E’ il momento che il governo prenda sul serio le accuse sull’uso della tortura e degi omicidi extragiudiziali.
Non sono affatto nuove le accuse dell’uso della tortura contro i sospettati di insorgenza nelle province di frontiera meridionale o la brutale attitudine del governo.
Persino quando un sospettato è ritrovato morto nelle sue celle del carcere, il governo recita sempre “la sua politica di divieto dell’uso della tortura come parte delle tecniche di interrogatorio”
In alcuni casi dove sono implicato alcuni ufficiali militari, come le violenze mortali contro l’Imam Yapa Kaseng nel marzo 2008, il sistema giudiziario del paese è stato estremamente svelto.
Si è dovuti arrivare a settembre 2015 perché la Commissione Nazionale contro la Corruzione ritenesse un tenente dell’esercito responsabile della morte dell’imam. Il NACC raccomandò che l’ufficiale fosse incriminato penalmente.
La scorsa settimana tre organizzazioni dei diritti umani rilasciavano un rapporto che accusava il governo di torturare sistematicamente i detenuti nel meridione di lingua malay.
Cross-Cultural Foundation (CrCF), Duay Jai (Hearty Support) Group and Patani Human Rights Organisation (HAP) hanno rilasciato un rapporto di 49 pagine in cui documentavano 54 casi di tortura di detenuto sin dal 2004.
Potrebbero esserci molti più casi poiché qualcuno forse non ha voluto farsi avanti a documentare quello che hanno subito.
Non c’è bisogno di dire che le accuse nel rapporto sono schiaccianti. Ma invece di essere civili su questo, il governo li ha rigettati in fretta come se questa tattica opinabile non avesse dei precedenti.
La cultura dell’impunità tra il personale della sicurezza è da tempo un problema in questa regione inquieta. Sia la legge marziale che il decreto dell’emergenza, entrambi controversi, perché danno impunità completa al personale della sicurezza che opera nel meridione, la aiutano.
L’ex primo ministro Anand Panyarachun definì il decreto dell’emergenza una licenza di uccidere.
Il problema qui non è solo quello di andare nelle sale dove si svolge l’interrogatorio, ma anche quando il sospettato è rilasciato e torna a casa.
Sono deprimenti e scioccanti i racconti di chi è stato convocato o “invitato” ad un’intervista dalla sicurezza nella regione.
Molti temevano per la propria vita perché gli “inviti” confermavano di essere ufficialmente sulle liste di prescrizione di qualcuno. Se qualcuno spia a favore della sicurezza, c’è un altro argomento. La loro preoccupazione sarebbe la possibilità di essere ucciso dall’insorgenza che vedono l’esecuzione delle spie come facile preda.
Dall’esperienza di 12 anni passati si impara che essere sulla lista di proscrizione di qualcuno può portare alla morte.

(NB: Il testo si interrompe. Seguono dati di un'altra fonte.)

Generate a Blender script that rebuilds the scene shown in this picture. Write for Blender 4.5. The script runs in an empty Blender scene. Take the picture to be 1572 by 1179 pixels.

E’ stato questo il caso di tanti ex detenuti uccisi da sicari che talolta usano il silenziatore o sparano da breve distanza.
E quando una notizia locale dice che un cittadino riceve un colpo da vicino mentre viaggia su una moto, ci si deve chiedere da quale lato è stato spinto il grilletto.
Queste accuse schiaccianti sull’uso della tortura e omicidi extragiudiziali o mirati sono state già fatte in varie occasioni da ONG del posto o internazionali. Ed il governo le ha sempre lasciate cadere indipendentemente dalla solidità delle prove apportate.
Non c’è da vedere troppo per comprendere quanto poco professionali siano le forze di sicurezza thai. Tali accuse perciò devono essere prese sul serio, non lasciate cadere immediatamente, come se fosse qualcosa inventato dai militanti dei diritti umani.
Attaccare i messaggeri con una facile teoria cospiratoria, secondo cui questi rapporti mirano solo ad attrarre finanziamenti dall’estero, serve solo a dare una cattiva luce sui militari thailandesi.
Per inciso i militari usano lo steso argomento che molti analisti fanno su di loro, di mantenere viva l’insorgenza in modo che le varie agenzie della sicurezza possano continuare ad avere grossi finanziamenti nella regione.
Crescerebbe davanti agli occhi di tutti la stima del governo se riuscisse ad assicurare di prendere in seria considerazione le accuse di tortura e di fare indagini in proposito.
Naturalmente dirlo solo a parole non è sufficiente, perché prima o poi, le autorità si troveranno di fronte al momento della verità. Hanno bisogno di sapere che le cicatrici non scompariranno dai cuori e dalle menti della gente del posto, per quanto lo possano volere e per quanto a lungo attendono finché il caso non scompare dalla coscienza pubblica.